Business Ethics, a magazine focused on corporate responsibility, has released its rankings of the largest publicly traded companies based on social responsibility for 2004. Read More

Business Ethics, a magazine focused on corporate responsibility, has released its rankings of the largest publicly traded companies based on social responsibility for 2004.

The annual listing, which uses social ratings compiled by KLD Research & Analytics of Boston, ranks Russell 1000 companies for excellence in corporate citizenship relative to seven stakeholder groups: stockholders, community, minorities and women, employees, environment, non-U.S. stakeholders and customers.

Fannie Mae earned the top spot for a variety of practices, but most notably for financing more than $240 billion in home mortgages for 1.6 million minority first-time home buyers in 2003, including a special program established with an Islamic financial institution to open up southern California’s real estate market to Muslims.

Procter & Gamble (No. 2) was lauded for its many humanitarian efforts, including creating technology that helps people in developing nations clean and disinfect water and its donations to help disadvantaged youth in Vietnam, to combat childhood malnutrition in India and to provide earthquake relief in Turkey.

Rounding out the top four were computer chip maker Intel and The St. Paul Companies, a Minnesota-based liability and property insurance firm.

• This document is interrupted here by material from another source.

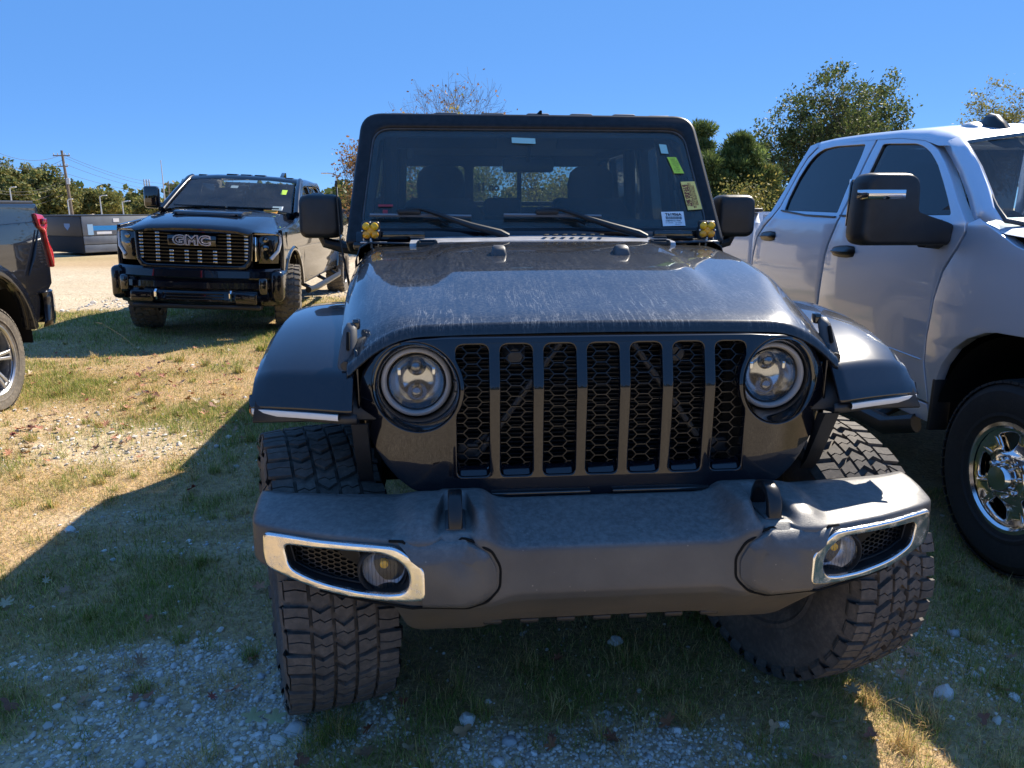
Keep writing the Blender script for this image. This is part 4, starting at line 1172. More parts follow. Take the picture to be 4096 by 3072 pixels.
dirt = np.array([.52, .375, .215]); soil = np.array([.40, .285, .16]); moss = np.array([.31, .26, .11]); stone = np.array([.56, .465, .33])
tone = dirt * n + soil * (1 - n)
tone = tone * (1 - gr * .55) + moss * gr * .55
tone = tone * (1 - g) + stone * (.85 + .3 * n) * g
att = me.color_attributes.new('tone', 'FLOAT_COLOR', 'POINT')
att.data.foreach_set('color', np.concatenate([tone, g], 1).astype(np.float32).ravel())
t = NT('earth'); a = t.new('ShaderNodeVertexColor', layer_name='tone'); v = t.coord()
f1 = t.noise(v, 34, 4, .7); f2 = t.vor(v, 55, out='Color'); f3 = t.noise(v, .35, 4); f4 = t.noise(v, 5, 4, .7)
c = t.mix(t.ramp(f1, [(.3, 0.0), (.7, 1.0)]), t.mix(1.0, a.outputs[0], (.62, .60, .58), 'MULTIPLY'), t.mix(1.0, a.outputs[0], (1.30, 1.28, 1.25), 'MULTIPLY'))
sp = t.new('ShaderNodeSeparateColor'); t.t.links.new(f2, sp.inputs[0])
cell = t.ramp(sp.outputs[0], [(0.0, .62), (.5, 1.0), (1.0, 1.35)])
gmask = t.math('MULTIPLY', a.outputs[1], .8)
c = t.mix(gmask, c, t.mix(1.0, c, cell, 'MULTIPLY'))
c = t.mix(t.math('MULTIPLY', t.ramp(f3, [(.42, 0.0), (.62, 1.0)]), .35), c, t.mix(1.0, c, (.78, .74, .66), 'MULTIPLY'))
c = t.mix(t.math('MULTIPLY', t.ramp(f4, [(.5, 0.0), (.75, 1.0)]), .4), c, t.mix(1.0, c, (.66, .62, .54), 'MULTIPLY'))
h = t.math('ADD', t.math('MULTIPLY', t.vor(v, 55), -.6), t.math('MULTIPLY', f1, .8))
earth = t.done(t.pbsdf(c, .95, spec=.15, normal=t.bump(h, .7, .012)))
shade(me, 180)
ground = put('ground', me, earth, kind='structure')

CF = 2950 / 4096 * 1024
CP, SP_ = cos(radians(13.5)), sin(radians(13.5))
def project(P):
    P = np.asarray(P, float); d = P - np.array([0, 0, 1.55])
    z = d[:, 1] * CP - d[:, 2] * SP_; u = d[:, 2] * CP + d[:, 1] * SP_
    return 512 + CF * d[:, 0] / z, 384 - CF * u / z, z
def view_points(n, y0, y1, x0=-7.0, x1=3.2, margin=40):
    """random points on the ground inside the strip that the photograph covers"""
    x = RNG.uniform(x0, x1, n); y = RNG.uniform(y0, y1, n)
    u, v, z = project(np.stack([x, y, np.zeros(n)], 1))
    k = (u > -margin) & (u < 1024 + margin) & (v < 768 + margin + 60)
    return x[k], y[k]

def blades(x, y, length, width, lean, colr, bend=.6):
    n = len(x); z = ground_z(x, y) - .004
    az = RNG.uniform(0, 2 * pi, n); dx, dy = np.cos(az), np.sin(az)
    fa = az + pi / 2 + RNG.uniform(-.6, .6, n); wx, wy = np.cos(fa) * width / 2, np.sin(fa) * width / 2
    B = np.stack([x, y, z], 1); W = np.stack([wx, wy, np.zeros(n)], 1)
    l1 = lean; l2 = np.minimum(1.5, lean + bend * RNG.uniform(.3, 1.2, n))
    d1 = np.stack([dx * np.sin(l1), dy * np.sin(l1), np.cos(l1)], 1) * (length * .5)[:, None]
    d2 = np.stack([dx * np.sin(l2), dy * np.sin(l2), np.cos(l2)], 1) * (length * .5)[:, None]
    Mid = B + d1; T = Mid + d2
    V = np.stack([B - W, B + W, Mid - W * .8, Mid + W * .8, T], 1).reshape(-1, 3)
    b = np.arange(n)[:, None] * 5
    F = np.stack([b + np.array([[0, 1, 2]]), b + np.array([[2, 1, 3]]), b + np.array([[2, 3, 4]])], 1).reshape(-1, 3)
    return V, F, np.repeat(colr, 3, axis=0)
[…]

Twenty-nine firms have made the list each of the last five years, including Procter & Gamble, which has been in the top five all five years, and Hewlett-Packard, which placed No. 8 this year and has been in the top ten all five years.

Other five-year firms include: Avon Products, Ecolab, Herman Miller, Modine Manufacturing, Pitney Bowes, Starbucks, Merck, Brady Corporation and Sonoco.

Business Ethics said the cutting-edge practices of winning firms offer model strategies for good corporate citizenship.

“In the end, the 100 Best Corporate Citizens list aims to make a simple point: excellence in business is about more than profits for shareholders – it’s about serving a variety of stakeholders well,” the magazine said in its summary of the survey’s results.

“To put it another way, it’s about having your good deeds outweigh your misdeeds,” the group said. “Judged against their peers among the nation’s largest public companies, these 100 companies have risen to the top. We think that’s worth applauding.”